Polanski’s black comedy
Dec 15 2011
Starring a spectacular ensemble cast — Kate Winslet, Christoph Waltz, Jodie Foster, and John C Reilly, Carnage premiered at the 68th Venice International Film Festival and will be released worldwide by Sony Pictures Classics. The film, Polanski’s first foray into the world of black comedy, is an international co-production involving France, Germany and Poland. Although set in Brooklyn, New York, it had to be shot in Paris as Polanski could not travel legally to the United States due to the sexual abuse case.
So what’s Carnage all about? The film follows two sets of parents who meet to make peace after a brawl involving their children. Jodie Foster and John C Reilly play Penelope and Michael Longstreet, bohemians from Brooklyn. After their 11-year-old son is beaten up, Nancy (Winslet) and Alan (Waltz) Cowan, the parents of the “bully”, come calling in an effort to defuse the tension. That, however, is not to be. Battle lines are drawn across the charming living room and the gloves are off. And instead of resolving the children’s fight, the quartet bickers and brawls, and forgets their so-called civilised ways to squabble like sulky five-year-olds. Along the way, marital woes, personal troubles and private tragedies come to the fore.

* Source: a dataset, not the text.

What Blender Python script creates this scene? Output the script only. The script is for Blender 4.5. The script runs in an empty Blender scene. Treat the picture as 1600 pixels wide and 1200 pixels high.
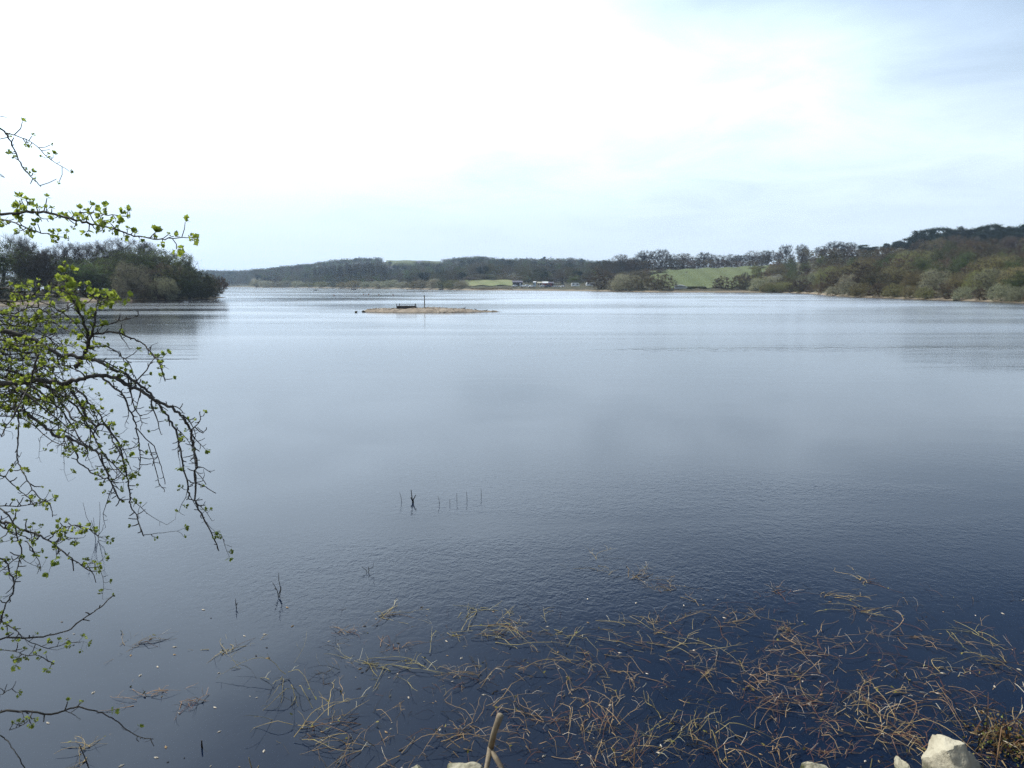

This isn’t the first time that Polanksi is doing a “chamber” piece — he made a mark earlier with Knife in the Water, Repulsion and The Tenant (the third in his “Apartment” trilogy). In Carnage, he rarely puts a foot wrong as he shoots around the four protagonists. There’s a fifth character too – the apartment that witnesses the war of words as an evening that began as an exercise in civility devolves into a storm of anger and contempt. Referring to this aspect of Polanski’s direction, New York Film Festival director Richard Pena has called him “a poet of small spaces ... in just a couple of rooms he can conjure up an entire world, an entire society.”
In the apartment in Carnage, the air is replete with loathing, bitterness and tension — and it all goes up in incremental degrees. An uptight Nancy, unable to deal with the edgy atmosphere, proceeds to throw up all over passive-aggressive Penelope’s Oskar Kokoschka coffee table book, setting the stage for verbal warfare. The strong cast nails the characters to the T — be it Winslet as the high-flying city worker, Waltz as the corporate honcho who can’t do without his cellphone (he incidentally has the film’s best lines) or Reilly as the amazingly insensitive Michael. Foster, in particular, excels as the micro-managing Penelope who’s bursting with do-good impulses. It’s a treat to watch the actors spar with each other, as the hostility and strain rises notch by notch. Hampered by a weak script, Carnage is redeemed by good performances. Will the actors be lining up for awards soon? More likely than not!